3) Innovation: Educators should take the leap to discover new ways to engage and relate to the 2025 generation. Innovation comes from crisis, curiosity or need - we need to discover our vantage point and this will determine everything.
We were challenged to think hard about our own questions about school innovation, first determining an end point and then working to understand how we are going to achieve it. Schools need to be high systems / high empathy organisations in order to cater for today's learners.

Innovation, Leadbeater analogises, is a series of recipes and cakes – blending ingredients to create some sort of new cake.
By blending our approaches we will rely on making connections - most good innovation relies on connections, best innovators are socially connected. We should, as educators, learn from this and apply it to our learning models - both for ourselves and our students.

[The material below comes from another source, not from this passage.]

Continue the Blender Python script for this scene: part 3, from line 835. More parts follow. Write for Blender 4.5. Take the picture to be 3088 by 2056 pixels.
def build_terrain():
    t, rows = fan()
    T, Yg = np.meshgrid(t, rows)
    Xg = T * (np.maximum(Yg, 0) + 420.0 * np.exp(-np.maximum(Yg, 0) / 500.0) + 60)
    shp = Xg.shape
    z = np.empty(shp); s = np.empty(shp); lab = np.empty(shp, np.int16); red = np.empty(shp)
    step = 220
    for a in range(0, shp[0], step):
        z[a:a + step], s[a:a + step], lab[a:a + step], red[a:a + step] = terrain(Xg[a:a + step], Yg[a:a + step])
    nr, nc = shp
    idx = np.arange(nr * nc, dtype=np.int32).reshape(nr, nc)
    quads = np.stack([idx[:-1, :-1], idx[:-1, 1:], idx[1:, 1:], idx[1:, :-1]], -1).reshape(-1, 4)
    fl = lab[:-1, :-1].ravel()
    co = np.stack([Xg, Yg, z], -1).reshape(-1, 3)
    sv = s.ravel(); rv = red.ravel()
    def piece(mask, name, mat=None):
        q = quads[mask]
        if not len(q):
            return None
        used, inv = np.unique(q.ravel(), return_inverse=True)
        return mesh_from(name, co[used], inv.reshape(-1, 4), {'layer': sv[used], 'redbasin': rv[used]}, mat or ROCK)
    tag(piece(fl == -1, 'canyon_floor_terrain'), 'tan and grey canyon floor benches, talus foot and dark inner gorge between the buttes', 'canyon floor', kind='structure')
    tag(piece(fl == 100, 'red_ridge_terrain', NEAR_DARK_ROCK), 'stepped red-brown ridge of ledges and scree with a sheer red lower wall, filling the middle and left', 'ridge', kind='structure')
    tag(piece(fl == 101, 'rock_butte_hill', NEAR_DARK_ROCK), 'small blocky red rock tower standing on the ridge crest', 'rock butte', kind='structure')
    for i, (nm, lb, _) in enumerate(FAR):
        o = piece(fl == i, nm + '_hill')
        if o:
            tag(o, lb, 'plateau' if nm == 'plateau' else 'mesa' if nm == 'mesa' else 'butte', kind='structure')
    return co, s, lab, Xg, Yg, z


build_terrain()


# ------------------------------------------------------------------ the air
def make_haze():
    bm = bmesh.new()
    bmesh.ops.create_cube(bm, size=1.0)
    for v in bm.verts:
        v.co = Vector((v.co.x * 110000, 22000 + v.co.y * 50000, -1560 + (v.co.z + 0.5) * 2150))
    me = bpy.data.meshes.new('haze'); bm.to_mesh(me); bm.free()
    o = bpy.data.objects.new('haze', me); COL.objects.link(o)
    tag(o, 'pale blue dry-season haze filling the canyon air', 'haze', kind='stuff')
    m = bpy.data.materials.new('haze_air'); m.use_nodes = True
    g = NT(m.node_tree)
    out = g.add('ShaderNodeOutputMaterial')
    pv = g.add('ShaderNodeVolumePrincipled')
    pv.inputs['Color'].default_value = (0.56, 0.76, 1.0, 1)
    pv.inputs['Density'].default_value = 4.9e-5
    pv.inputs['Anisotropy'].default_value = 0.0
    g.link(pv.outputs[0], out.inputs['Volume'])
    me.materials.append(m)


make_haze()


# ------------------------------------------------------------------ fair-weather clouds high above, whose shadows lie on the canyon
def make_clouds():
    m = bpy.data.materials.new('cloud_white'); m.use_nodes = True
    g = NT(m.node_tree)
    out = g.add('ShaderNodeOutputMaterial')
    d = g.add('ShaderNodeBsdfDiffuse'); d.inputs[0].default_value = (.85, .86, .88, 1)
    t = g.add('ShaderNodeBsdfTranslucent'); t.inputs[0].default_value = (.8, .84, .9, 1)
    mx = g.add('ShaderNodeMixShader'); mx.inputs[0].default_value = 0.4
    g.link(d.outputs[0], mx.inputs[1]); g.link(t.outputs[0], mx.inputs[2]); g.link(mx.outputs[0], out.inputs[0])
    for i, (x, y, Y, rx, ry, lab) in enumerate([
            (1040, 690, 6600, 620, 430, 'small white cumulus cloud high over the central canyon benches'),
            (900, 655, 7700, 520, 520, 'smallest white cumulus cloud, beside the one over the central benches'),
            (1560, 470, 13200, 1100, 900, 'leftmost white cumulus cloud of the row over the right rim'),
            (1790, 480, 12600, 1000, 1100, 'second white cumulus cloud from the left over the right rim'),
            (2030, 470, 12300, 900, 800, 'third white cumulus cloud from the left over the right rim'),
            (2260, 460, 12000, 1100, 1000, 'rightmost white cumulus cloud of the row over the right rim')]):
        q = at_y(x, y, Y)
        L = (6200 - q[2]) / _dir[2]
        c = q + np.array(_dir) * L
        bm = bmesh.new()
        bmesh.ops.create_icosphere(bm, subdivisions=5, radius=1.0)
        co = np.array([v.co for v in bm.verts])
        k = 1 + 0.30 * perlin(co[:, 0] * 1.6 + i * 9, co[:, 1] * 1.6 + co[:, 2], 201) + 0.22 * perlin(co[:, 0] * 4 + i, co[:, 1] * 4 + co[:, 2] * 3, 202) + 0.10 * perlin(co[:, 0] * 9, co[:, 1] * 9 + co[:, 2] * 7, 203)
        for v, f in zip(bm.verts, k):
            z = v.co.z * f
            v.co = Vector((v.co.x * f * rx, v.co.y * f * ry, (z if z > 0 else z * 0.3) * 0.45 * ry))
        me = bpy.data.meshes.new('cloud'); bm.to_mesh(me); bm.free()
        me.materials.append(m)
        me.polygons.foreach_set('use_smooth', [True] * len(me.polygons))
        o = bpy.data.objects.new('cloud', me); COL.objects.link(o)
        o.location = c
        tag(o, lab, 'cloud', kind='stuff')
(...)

In the break out sessions we spent time in groups devising some sort of disruptive approach to innovating schools, here are some of the ideas that came from the groups:

1) Combine school /family and community - we are all learners and should learn from each other - use experts and the community to extend the learning beyond the classroom walls
2) Distributed architectures: learning in all sorts of places - traditional classrooms loose their relevance.
3) Collapsed timetables: focus days/weeks where students are emersed in relevant, learning that develops their curiosity, interests and focus. Teachers available as tutors, convenors of groups and one to one mentors - not classroom teachers
4) Assessment happens when the student is ready to be assessed - when they have mastered the outcomes - not necessarily at a designated time.
5) Make outside spaces learning spaces - places to play and learn, relevant to real life eg coffee/food court plaza style
6) Use school spaces in innovative ways outside of school hours - community comes to school to share the learning
7) Connect classrooms across the globe - not necessarily like with like schools and classes - but look for difference
8) Engage virtual mentors using technology to connect learners - through social networking and mentorship programs
9) Have greater movement of students through grades and stages and subject areas to match their abilities
Out of the day - the group decided that it was important to keep the enthusiasm and interest going for change, we proposed that a group be formed called the "Coalition of Innovative schools" and have teachermeets / online conversations and ongoing thinking. This is a really exciting outcome of the day and I'm looking forward to getting involved.

An amazing day - full of people who really care about future learning and the future particularly of our schools and how we can adapt to our changing students and the changing environment.